We walk into the classroom and a group of children ages eight to 10 greets us. Cpl. Nestia begins, and a staff member from the school translates her lesson sentence by sentence into Arabic. “Because I don’t speak Arabic I have to teach with a translator,” Cpl. Nestia says. “This makes dialogue with the students a bit difficult, because it means I can’t ask as many questions.”

Civil Emergency Instructor Nestia Golubovsky teaching students the basics of fire safety

Civil Emergency Instructor Nestia Golubovsky teaching students the basics of fire safety

It’s a Thursday, so today’s class will summarize a week’s worth of lessons on fire safety. Cpl. Nestia starts from the basics, asking the students to define a fire, and then moves on to more complex topics: how to prevent fire before it breaks out, how to fireproof your home, and the importance of preparing an emergency kit to run out with if you need to.

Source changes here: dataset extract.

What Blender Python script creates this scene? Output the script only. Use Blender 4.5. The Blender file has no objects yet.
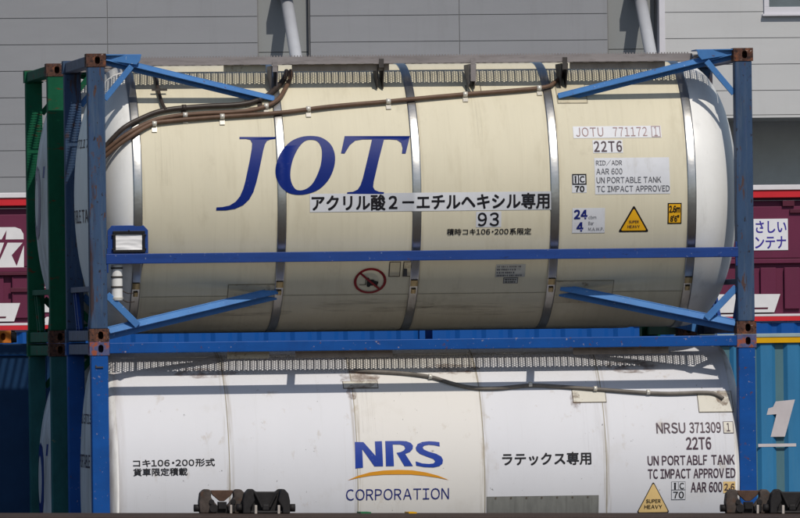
import bpy, bmesh, math, random
from mathutils import Vector, Matrix, noise
from mathutils.geometry import tessellate_polygon

random.seed(7)
SC = bpy.context.scene
COL = SC.collection

# ------------------------------------------------------------------ camera
cam = bpy.data.cameras.new('camera')
camo = bpy.data.objects.new('camera', cam)
COL.objects.link(camo)
YAW, ROLL = 0.12392, 0.01227
fw = Vector((math.sin(YAW), math.cos(YAW), 0))
rt = Vector((math.cos(YAW), -math.sin(YAW), 0))
up = Vector((0, 0, 1))
r2 = rt * math.cos(ROLL) - up * math.sin(ROLL)
u2 = rt * math.sin(ROLL) + up * math.cos(ROLL)
camo.matrix_world = Matrix(((r2.x, u2.x, -fw.x, -8.46199),
                            (r2.y, u2.y, -fw.y, -90.0),
                            (r2.z, u2.z, -fw.z, 2.59879),
                            (0, 0, 0, 1)))
cam.sensor_width = 36
cam.lens = 453.09
cam.shift_x, cam.shift_y = 0.0081, 0.0983
cam.clip_start, cam.clip_end = 1.0, 6000
SC.camera = camo

# ------------------------------------------------------------------ light
TO_SUN = Vector((0.27, -1.0, 1.20)).normalized()
EL = math.asin(TO_SUN.z)
AZ = math.atan2(TO_SUN.x, TO_SUN.y)           # clockwise from +Y
w = bpy.data.worlds.new('World')
SC.world = w
w.use_nodes = True
nt = w.node_tree
sky = nt.nodes.new('ShaderNodeTexSky')
sky.sky_type = 'NISHITA'
sky.sun_disc = False
sky.sun_elevation = EL
sky.sun_rotation = AZ
bg = nt.nodes['Background']
nt.links.new(sky.outputs[0], bg.inputs[0])
bg.inputs[1].default_value = 0.08
sun = bpy.data.lights.new('sun', 'SUN')
sun.energy = 2.95
sun.angle = math.radians(0.5)
sun.color = (1.0, 0.94, 0.84)
suno = bpy.data.objects.new('sun', sun)
suno.rotation_euler = (-TO_SUN).to_track_quat('-Z', 'Y').to_euler()
COL.objects.link(suno)
SC.view_settings.view_transform = 'Standard'
SC.view_settings.look = 'None'
SC.view_settings.gamma = 1
SC.view_settings.use_curve_mapping = False
SC.view_settings.exposure = 0.0


# ------------------------------------------------------------------ materials
def srgb(r, g, b):
    f = lambda c: (c / 255) / 12.92 if c / 255 <= 0.04045 else ((c / 255 + 0.055) / 1.055) ** 2.4
    return (f(r), f(g), f(b), 1)


def mat(name, col, rough=0.5, metal=0.0, spec=0.22, var=0.08, vscale=(3, 3, 3),
        streak=None, rust=None, bump=0.0, bump_scale=(8, 8, 8), extra=None):
    """streak: list of (scale xyz, colour, lo, hi, amount); rust: the same, sharp edged."""
    m = bpy.data.materials.new(name)
    m.use_nodes = True
    t = m.node_tree
    N, L = t.nodes, t.links
    b = N['Principled BSDF']
    b.inputs['Roughness'].default_value = rough
    b.inputs['Metallic'].default_value = metal
    b.inputs['Specular IOR Level'].default_value = spec
    tc = N.new('ShaderNodeTexCoord')

    def nz(scale, detail=5, seed=0.0):
        mp = N.new('ShaderNodeMapping')
        mp.inputs['Scale'].default_value = scale
        mp.inputs['Location'].default_value = (seed, seed * 1.7, seed * 0.3)
        L.new(tc.outputs['Object'], mp.inputs[0])
        n = N.new('ShaderNodeTexNoise')
        n.inputs['Scale'].default_value = 1.0
        n.inputs['Detail'].default_value = detail
        n.inputs['Roughness'].default_value = 0.65
        L.new(mp.outputs[0], n.inputs[0])
        return n.outputs[0]

    def ramp(src, lo, hi):
        r = N.new('ShaderNodeMapRange')
        r.inputs[1].default_value = lo
        r.inputs[2].default_value = hi
        L.new(src, r.inputs[0])
        return r.outputs[0]

    def mixc(fac, a, bcol):
        x = N.new('ShaderNodeMix')
        x.data_type = 'RGBA'
        if fac is not None:
            L.new(fac, x.inputs[0])
        if isinstance(a, tuple):
            x.inputs[6].default_value = a
        else:
            L.new(a, x.inputs[6])
        if isinstance(bcol, tuple):
            x.inputs[7].default_value = bcol
        else:
            L.new(bcol, x.inputs[7])
        return x.outputs[2]

    lo = tuple(c * (1 - var) for c in col[:3]) + (1,)
    hi = tuple(min(1, c * (1 + var)) for c in col[:3]) + (1,)
    cur = mixc(ramp(nz(vscale), 0.3, 0.7), lo, hi)
    if extra:
        cur = extra(N, L, tc, cur, mixc)
    k = 1.0
    for lst in (streak or [], rust or []):
        for (sc, c, a, z, amt) in lst:
            k += 3.1
            f = ramp(nz(sc, 6, k), a, z)
            mu = N.new('ShaderNodeMath')
            mu.operation = 'MULTIPLY'
            mu.inputs[1].default_value = amt
            L.new(f, mu.inputs[0])
            cur = mixc(mu.outputs[0], cur, c)
    L.new(cur, b.inputs['Base Color'])
    if bump:
        bp = N.new('ShaderNodeBump')
        bp.inputs['Strength'].default_value = bump
        bp.inputs['Distance'].default_value = 0.01
        L.new(nz(bump_scale, 3, 9.0), bp.inputs['Height'])
        L.new(bp.outputs[0], b.inputs['Normal'])
    return m


RUST = srgb(92, 52, 34)
RUSTD = srgb(58, 38, 30)
DIRT = srgb(96, 84, 68)


BANDS = [.453, 1.754, 2.978, 4.234, 5.485]


def strap_grime(xs, half, colour, amt):
    """grime caught along the straps or seams at xs, broken up by long vertical runs"""
    def f(N, L, tc, cur, mixc):
        sx = N.new('ShaderNodeSeparateXYZ')
        L.new(tc.outputs['Object'], sx.inputs[0])
        tot = None
        for b in xs:
            a = N.new('ShaderNodeMath'); a.operation = 'SUBTRACT'; a.inputs[1].default_value = b
            L.new(sx.outputs[0], a.inputs[0])
            c = N.new('ShaderNodeMath'); c.operation = 'ABSOLUTE'
            L.new(a.outputs[0], c.inputs[0])
            r = N.new('ShaderNodeMapRange'); r.inputs[1].default_value = half; r.inputs[2].default_value = half * .45
            L.new(c.outputs[0], r.inputs[0])
            if tot is None:
                tot = r.outputs[0]
            else:
                d = N.new('ShaderNodeMath'); d.operation = 'MAXIMUM'
                L.new(tot, d.inputs[0]); L.new(r.outputs[0], d.inputs[1])
                tot = d.outputs[0]
        mp = N.new('ShaderNodeMapping'); mp.inputs['Scale'].default_value = (40, 2.2, 2.2)
        L.new(tc.outputs['Object'], mp.inputs[0])
        nn = N.new('ShaderNodeTexNoise'); nn.inputs['Scale'].default_value = 1; nn.inputs['Detail'].default_value = 6
        L.new(mp.outputs[0], nn.inputs[0])
        r = N.new('ShaderNodeMapRange'); r.inputs[1].default_value = .42; r.inputs[2].default_value = .68
        r.inputs[4].default_value = amt
        L.new(nn.outputs[0], r.inputs[0])
        m = N.new('ShaderNodeMath'); m.operation = 'MULTIPLY'
        L.new(tot, m.inputs[0]); L.new(r.outputs[0], m.inputs[1])
        return mixc(m.outputs[0], cur, colour)
    return f


SEAMS = [1.251, 2.41, 3.563, 4.675]


def nrs_tone(N, L, tc, cur, mixc):
    # the third cladding sheet is a warmer white than its neighbours
    sx = N.new('ShaderNodeSeparateXYZ')
    L.new(tc.outputs['Object'], sx.inputs[0])
    a = N.new('ShaderNodeMath'); a.operation = 'GREATER_THAN'; a.inputs[1].default_value = 2.41
    c = N.new('ShaderNodeMath'); c.operation = 'LESS_THAN'; c.inputs[1].default_value = 3.563
    L.new(sx.outputs[0], a.inputs[0]); L.new(sx.outputs[0], c.inputs[0])
    mu = N.new('ShaderNodeMath'); mu.operation = 'MULTIPLY'
    L.new(a.outputs[0], mu.inputs[0]); L.new(c.outputs[0], mu.inputs[1])
    cur = mixc(mu.outputs[0], cur, (0.68, 0.655, 0.625, 1))
    cur = strap_grime(SEAMS, .05, srgb(150, 138, 120), .6)(N, L, tc, cur, mixc)
    # a band of old rusty run-off down the left end of the cladding
    mr = N.new('ShaderNodeMapRange'); mr.inputs[1].default_value = .33; mr.inputs[2].default_value = .20
    L.new(sx.outputs[0], mr.inputs[0])
    mp = N.new('ShaderNodeMapping'); mp.inputs['Scale'].default_value = (14, 1.2, 1.2)
    L.new(tc.outputs['Object'], mp.inputs[0])
    nn = N.new('ShaderNodeTexNoise'); nn.inputs['Scale'].default_value = 1; nn.inputs['Detail'].default_value = 6
    L.new(mp.outputs[0], nn.inputs[0])
    r2_ = N.new('ShaderNodeMapRange'); r2_.inputs[1].default_value = .35; r2_.inputs[2].default_value = .75
    L.new(nn.outputs[0], r2_.inputs[0])
    m2 = N.new('ShaderNodeMath'); m2.operation = 'MULTIPLY'
    L.new(mr.outputs[0], m2.inputs[0]); L.new(r2_.outputs[0], m2.inputs[1])
    return mixc(m2.outputs[0], cur, srgb(128, 108, 84))


M = {}
M['cream'] = mat('cream_cladding', (0.64, 0.59, 0.455, 1), 0.6, spec=0.08, var=0.05, vscale=(1.2, .5, .5),
                 streak=[((22, .9, .9), srgb(156, 144, 116), .52, .82, .18),
                         ((45, .6, .6), srgb(225, 216, 190), .55, .80, .25),
                         ((5, 2.2, 1.2), srgb(160, 148, 120), .56, .74, .22),
                         ((3, 2, 2), srgb(120, 105, 80), .60, .85, .35)],
                 bump=0.16, bump_scale=(3.5, 1.6, 1.6), extra=strap_grime(BANDS, .075, srgb(140, 126, 98), .55))
M['white_clad'] = mat('white_cladding', (0.645, 0.645, 0.68, 1), 0.6, spec=0.10, var=0.03, vscale=(1.0, .5, .5),
                      streak=[((11, .5, .5), srgb(160, 155, 145), .58, .85, .30),
                              ((2.2, 2, 2), srgb(170, 160, 142), .60, .85, .30)],
                      rust=[((20, 20, 20), srgb(70, 64, 58), .685, .71, .7), ((7, 9, 3), srgb(165, 148, 125), .62, .74, .45)],
                      bump=0.10, bump_scale=(6, 3, 3), extra=nrs_tone)
M['cap_white'] = mat('white_end_paint', (0.78, 0.775, 0.76, 1), 0.4, var=0.04,
                     streak=[((9, 9, .8), srgb(150, 145, 135), .55, .85, .35)])
M['cap_dirty'] = mat('dirty_white_end_paint', (0.66, 0.65, 0.64, 1), 0.5, var=0.06,
                     streak=[((14, 5, 1.0), srgb(110, 98, 84), .45, .75, .65)])
M['steel'] = mat('polished_steel', (0.48, 0.475, 0.46, 1), 0.33, metal=1.0, var=0.1, vscale=(6, 6, 6),
                 streak=[((12, 4, 4), srgb(120, 110, 98), .5, .8, .35)], bump=0.15, bump_scale=(5, 9, 9))
M['latch'] = mat('brass_latch', srgb(190, 165, 120), 0.4, metal=0.4, var=0.1)
M['blue_faded'] = mat('faded_blue_paint', srgb(52, 74, 104), 0.6, var=0.18, vscale=(6, 6, 2.0),
                      streak=[((20, 20, 1.5), srgb(92, 104, 118), .50, .75, .6),
                              ((26, 26, 2.5), srgb(52, 70, 110), .55, .75, .6)],
                      rust=[((18, 18, 5), srgb(80, 56, 46), .60, .64, .85), ((10, 10, 1.1), RUSTD, .57, .66, .85), ((30, 30, 18), srgb(40, 34, 36), .62, .66, .9)])
M['blue_rail'] = mat('blue_rail_paint', srgb(30, 62, 128), 0.5, var=0.10, vscale=(2, 8, 8),
                     streak=[((1.5, 20, 20), srgb(22, 46, 100), .5, .75, .5)],
                     rust=[((30, 40, 40), srgb(140, 150, 170), .655, .68, .6), ((9, 30, 30), srgb(26, 36, 70), .62, .66, .6), ((14, 30, 30), RUST, .66, .69, .8)])
M['blue_brace'] = mat('pale_blue_brace_paint', srgb(70, 120, 178), 0.5, var=0.10,
                      streak=[((5, 5, 5), srgb(60, 90, 150), .5, .8, .5)],
                      rust=[((22, 22, 22), RUST, .66, .70, .7), ((36, 36, 36), srgb(170, 185, 205), .65, .68, .6)])
M['blue_bright'] = mat('bright_blue_paint', srgb(12, 74, 146), 0.5, var=0.14, vscale=(2, 5, 5),
                       streak=[((4, 12, 1.2), srgb(14, 54, 116), .52, .76, .5)],
                       rust=[((26, 26, 26), srgb(165, 150, 150), .655, .68, .8),
                             ((18, 18, 18), RUST, .64, .67, .8)])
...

The children are eager and have lots of questions to ask. Cpl. Nestia starts to quiz them and all of their hands shoot up at once to answer. Later, she gives the students a sheet to fill in with emergency phone numbers – of their parents, grandparents, and other important contacts – and to stick on their refrigerators at home.

The right message for the right audience

Teaching children requires different tactics to teaching adults, Cpl. Golubovsky says. “You can tell a grownup what to do in a rocket attack – but a child doesn’t necessarily know what a rocket is. We spend a lot of extra time teaching kids, and go into all of the specifics of each situation so that they understand what to do to the greatest extent possible.”

Preparation for the entire community

The lesson doesn’t stop in the classroom – when the students bring their contact sheets home, the entire family learns how to prepare for an emergency. “The children teach the parents,” the principal of the school tells us. “And we hear only positive things from them.”

Cpl. Nestia Golubovsky, the school's principal and the translator

Cpl. Nestia Golubovsky, the school’s principal and the translator

The school has been participating in the program for a number of years. “I’m an educator, but I’m also a resident of Kfar Qara, a family man and a grandfather,” the principal says. “The work of the Home Front Command here is enormously important. We need to be able to help ourselves.” During Operation Pillar of Defense, rockets were falling in their dozens, and Kfar Qara was under threat like the rest of the country. The operation was a good example of the importance of the program, the principal says. “I recommend that everyone in the school participates, and I’d like to expand the program to the entire community.”

“If they don’t learn this content in school, they wouldn’t get it anywhere else,” Cpl. Golubovsky tells us. “I get feedback from the school every day. They’re very thankful for what we do. I arrive every day with a good feeling.”